Given these factors, the arguments for more legally-binding rules begin to look more attractive again. Flinn uses Australia as an example of how stricter rules can influence the behaviour of directors.

 

“In Australia, people are hesitant to be appointed as directors because they know there is a genuine responsibility which goes with being a director of public company. Directors are reluctant to sign anything which gives them personal liability,” he says, pointing to a recent case in which directors and officers of the Centro group of companies were found to have breached duties of care and diligence under the Corporations Act.  According to a Mallesons briefing, the decision “suggests that directors’ duties have special application in the context of financial reporting obligations … So much so, that directors cannot delegate their responsibilities to make these declarations.”

 

Flinn contrasts the decision with the situation in Asia.

 

“There is not a history of personal sanctions on directors if they don’t comply with their duties,” he says. “The only way change can happen [in Asia] is if individuals are held accountable.”

 

The voice of reason

 

Amid all this stands the in-house lawyer, but most codes on corporate governance do not mention their role at all. The proposed changes to the Singapore code, for example, adopt the view that the board will have oversight of risk, and that the management would then work with the directors to implement the framework of the system. But the in-house counsel should be playing a significant part in corporate governance. As lawyers, they are (or should be) constantly aware of compliance issues, and ought to be well placed to influence a company’s policies. Meller says that in a Hong Kong listed company, the in-house lawyer must make sure the directors and senior managers are aware of continuing obligations at the start of the company’s listing career. From then on, there is a complex set of requirements and obligations to bear in mind, and it makes most sense for the in-house counsel to be at the forefront of compliance.
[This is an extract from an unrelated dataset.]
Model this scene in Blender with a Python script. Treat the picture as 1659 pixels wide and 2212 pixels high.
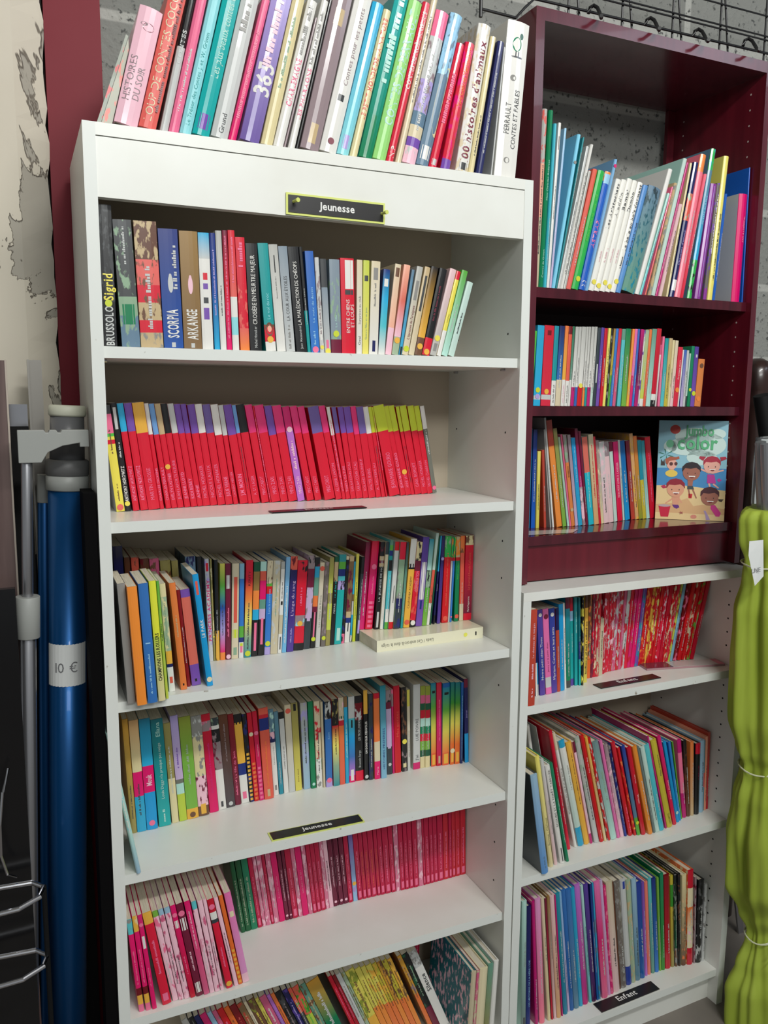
import bpy, math, random
from mathutils import Vector, Matrix
for o in list(bpy.data.objects): bpy.data.objects.remove(o)
SC = bpy.context.scene
COL = SC.collection
R = math.radians
# ------------------------------------------------------------------ camera
cam_d = bpy.data.cameras.new('camera')
cam = bpy.data.objects.new('camera', cam_d)
COL.objects.link(cam)
yaw, pitch, roll = 0.42083322, -0.13746086, 0.00634833
fw = Vector((math.sin(yaw)*math.cos(pitch), math.cos(yaw)*math.cos(pitch), math.sin(pitch)))
r0 = Vector((math.cos(yaw), -math.sin(yaw), 0)); u0 = r0.cross(fw)
rt = math.cos(roll)*r0 + math.sin(roll)*u0; up = -math.sin(roll)*r0 + math.cos(roll)*u0
cam.matrix_world = Matrix(((rt.x, up.x, -fw.x, -0.11272), (rt.y, up.y, -fw.y, -1.36052), (rt.z, up.z, -fw.z, 1.48591), (0, 0, 0, 1)))
cam_d.sensor_fit = 'HORIZONTAL'; cam_d.sensor_width = 36.0; cam_d.lens = 1773.6/1659*36.0
cam_d.clip_start = 0.02
SC.camera = cam
# ------------------------------------------------------------------ light
w = bpy.data.worlds.new('world'); SC.world = w; w.use_nodes = True
w.node_tree.nodes['Background'].inputs[0].default_value = (0.93, 0.98, 1.0, 1)
w.node_tree.nodes['Background'].inputs[1].default_value = 0.28
def area(name, loc, target, sx, sy, power, col=(1, 1, 0.97)):
    l = bpy.data.lights.new(name, 'AREA'); l.shape = 'RECTANGLE'; l.size = sx; l.size_y = sy; l.energy = power; l.color = col
    o = bpy.data.objects.new(name, l); COL.objects.link(o); o.location = loc
    o.rotation_euler = (Vector(target)-Vector(loc)).to_track_quat('-Z', 'Y').to_euler(); return o
area('ceiling_tube_light', (0.8, -1.95, 3.08), (0.6, 0.0, 1.2), 1.25, 0.16, 42)
area('aisle_tube_light', (0.2, -3.6, 3.0), (0.6, 0.0, 1.0), 1.6, 0.5, 44, (0.97, 1, 0.98))
area('added_sheen_light', (2.7, -1.8, 3.1), (1.2, 0.0, 1.8), 1.2, 0.35, 8, (0.78, 0.87, 1.0))  # unseen lamp added for a bluish sheen on the dark red rail
SC.view_settings.view_transform = 'Standard'
SC.view_settings.look = 'None'
SC.view_settings.gamma = 1
SC.view_settings.use_curve_mapping = False
SC.view_settings.exposure = -0.03
# ------------------------------------------------------------------ colours
def lin(c):
    c /= 255.0
    return c/12.92 if c <= 0.04045 else ((c+0.055)/1.055)**2.4
def rgb(r, g, b): return (lin(r), lin(g), lin(b), 1.0)
PAL = {'wh': (226, 224, 218), 'wh2': (226, 224, 218), 'cr': (226, 214, 176), 'cr2': (222, 208, 160), 'cr3': (216, 202, 170), 'cr4': (200, 188, 158), 'cr5': (236, 234, 226), 'lg': (196, 198, 196), 'lg2': (178, 178, 172), 'gy': (140, 138, 134), 'gy3': (112, 104, 98), 'dg': (66, 68, 70), 'dg2': (50, 60, 66), 'dg3': (74, 68, 72), 'bk': (24, 24, 26), 'rd': (214, 18, 48), 'rd2': (214, 40, 66), 'rd3': (206, 20, 30), 'rd4': (216, 20, 56), 'rd5': (196, 10, 44), 'rd6': (200, 30, 50), 'dr': (110, 8, 24), 'dr2': (128, 12, 22), 'ma': (122, 40, 60), 'ma2': (112, 18, 52), 'ma3': (108, 14, 52), 'mg': (222, 20, 120), 'mg2': (224, 10, 104), 'mg3': (212, 30, 110), 'mg4': (190, 20, 112), 'mg5': (224, 4, 106), 'mg6': (190, 14, 66), 'pk': (236, 112, 150), 'pk3': (230, 50, 120), 'pk4': (206, 92, 130), 'pk5': (226, 110, 170), 'pk6': (244, 120, 140), 'pk7': (216, 120, 150), 'lp': (240, 192, 206), 'lp2': (228, 192, 194), 'cp': (226, 100, 92), 'cp2': (216, 108, 92), 'cp3': (222, 92, 72), 'cp4': (186, 66, 48), 'cp5': (236, 126, 108), 'or': (238, 140, 50), 'or2': (240, 136, 60), 'or3': (230, 120, 60), 'or4': (224, 122, 58), 'or5': (226, 96, 50), 'or6': (226, 106, 40), 'or7': (228, 140, 50), 'or8': (216, 128, 66), 'or9': (234, 140, 60), 'am': (232, 176, 66), 'am2': (206, 150, 50), 'ye': (232, 218, 84), 'ye2': (234, 222, 110), 'ye3': (218, 206, 90), 'ye4': (222, 224, 60), 'ye5': (214, 200, 84), 'ye6': (196, 180, 56), 'yg': (200, 212, 50), 'yg2': (196, 206, 80), 'yg3': (186, 204, 66), 'ol': (150, 140, 80), 'ol2': (140, 150, 50), 'gr': (80, 190, 70), 'gr2': (150, 214, 120), 'gr3': (90, 170, 60), 'gr4': (120, 176, 66), 'gr5': (46, 176, 76), 'gr6': (54, 140, 40), 'dn': (30, 110, 74), 'dn2': (0, 124, 78), 'dn3': (16, 84, 56), 'dn4': (20, 130, 90), 'dn5': (10, 92, 50), 'tl': (20, 150, 150), 'tl2': (24, 168, 166), 'tl3': (40, 140, 146), 'tl4': (30, 140, 160), 'tl5': (20, 124, 156), 'tl6': (14, 108, 118), 'tl7': (110, 140, 140), 'tq': (144, 216, 222), 'tq2': (80, 190, 200), 'tq3': (130, 208, 236), 'tq4': (90, 190, 196), 'tq5': (60, 180, 200), 'tq6': (30, 180, 200), 'lb': (150, 200, 230), 'lb2': (110, 160, 216), 'lb3': (130, 180, 206), 'lb4': (126, 176, 216), 'lb5': (110, 180, 220), 'lb6': (150, 184, 206), 'lb7': (92, 146, 206), 'sk': (40, 150, 210), 'sk2': (40, 170, 216), 'sk3': (20, 150, 210), 'sk4': (40, 160, 200), 'bl': (50, 100, 180), 'bl2': (30, 80, 160), 'bl3': (50, 120, 200), 'bl4': (50, 110, 180), 'bl5': (20, 90, 160), 'bl6': (10, 90, 190), 'nv': (30, 40, 110), 'nv2': (26, 32, 90), 'nv3': (24, 44, 120), 'nv4': (24, 24, 84), 'nv5': (36, 60, 150), 'pu': (118, 78, 170), 'pu2': (112, 92, 160), 'pu3': (84, 60, 150), 'pu4': (140, 56, 150), 'li': (176, 160, 216), 'li2': (196, 172, 206), 'li3': (186, 110, 200), 'li4': (220, 150, 200), 'dp': (66, 20, 70), 'br': (110, 74, 52), 'br2': (96, 54, 32), 'br3': (128, 100, 66), 'ta': (196, 172, 130), 'ta2': (150, 116, 60), 'ta3': (214, 164, 110), 'mv': (148, 130, 134), 'sa': (240, 176, 150), 'sa2': (240, 160, 130), 'sl': (100, 128, 150), 'sl2': (130, 144, 156), 'sl3': (90, 130, 150), 'sl4': (104, 122, 120), 'gg': (140, 170, 140), 'gg2': (160, 180, 150), 'gg3': (100, 150, 130), 'gg4': (112, 114, 104), 'mi': (178, 220, 208), 'mi2': (190, 214, 204)}  # some numbered variants carry the dim look of shaded spines in the colour
SHELVES = {}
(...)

Assuming their company has put them in a position to be able to exercise sufficient influence (“Without a seat on the executive team or board, it’s a much more difficult job,” says Meller), the in-house counsel has the ear of senior figures and can sound appropriate notes of caution where necessary. They can also help ensure that systems and policies are set up correctly and act as a bridge to external counsel should additional legal advice or training be necessary.

 

“We have a dual role,” says Meller. “We to some degree act as corporate guardians in terms of advising on listing rule impact and the legal impact of transactions the company is entering into. There’s also a broader role of educating the business as to what the rules and regulations are all about.”

 

Flinn, however, cautions against over-reliance on procedures and policies.

 

“The difficulty is that it’s up to individuals and culture; counsel can add value by setting up frameworks and procedures, and policing them, but a culture of good governance has to come from the top.”

 

The issue comes back to one of strong leadership, and a good understanding of what corporate governance means – for the company in question, and for the country and region in which it is operating. Investors may be willing to accept lower returns if they are assured of good, stable governance, but no amount of rules or penalties can achieve this outcome. And nor can goodwill alone. Promoting good corporate governance is a balancing act in which organisations such as the OECD and ACGA, along with governments, regulators, public companies and lawyers all have a vital part to play.